FLOYD NORRIS
Notions on high and low finance.
The European decision not to honor deposit insurance in Cyprus, by making all depositors contribute to the cost of a bailout, reminds me of the decision to let Lehman Brothers go under. Moral hazard is being avoided. The question is what that will cost.
In the case of Lehman, the cost turned out to be far greater than anyone expected. Suddenly the crisis was affecting money market funds. We learned to our discomfort just how interrelated the world’s markets were. I doubt anyone involved in making the decision thought about money market funds until they learned one had just blown up, thanks to the Lehman failure.
In the wake of all the bailouts that followed Lehman, something of a consensus has evolved — at least among non-central bankers — that those who fund bad banks should suffer.

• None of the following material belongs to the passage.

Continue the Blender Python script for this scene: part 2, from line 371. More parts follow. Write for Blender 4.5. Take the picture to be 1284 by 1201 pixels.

Bank bondholders are clearly at risk.
But Cyprus banks apparently don’t have many bonds. If someone is going to suffer, it will be the depositors. So the clever idea of a one-time tax on bank deposits was adopted. It did not help the cause of the depositors that a lot deposits seem to come from Russian moguls, not exactly a sympathetic group.
But Europe should have learned from Britain’s fiasco at Northern Rock that deposit insurance matters, particularly for relatively small accounts. If they can wipe out such insurance in Cyprus, why not Spain? Or Italy? Or even France?
There is a risk that a lot of money will flow out of troubled countries’ banks. Those flows had started to reverse last year, after the European Central Bank stepped up to print money and reassure investors in government bonds. Now, there is every reason for depositors to seek out banks in the safest countries — and that means Germany.
Europe stands to save $7 billion out of the $17 billion a Cyprus bailout would cost. How does that compare with the cost of a run on Italian banks? There is no evidence the Europeans weighed that. Just as there is no evidence that the United States Treasury had any idea at all just how disastrous it would be if Lehman were allowed to fail.
The time to avoid moral hazard is when there is none. How is it that Cyprus banks were allowed to have capital structures that meant depositors had to suffer? How was it that Lehman had no liquidity when it needed it? Bad regulation is the answer.
Markets are down on Monday, but not disastrously. Perhaps it will turn out my fears are overstated, and that depositors will not panic in other countries. Let’s hope so.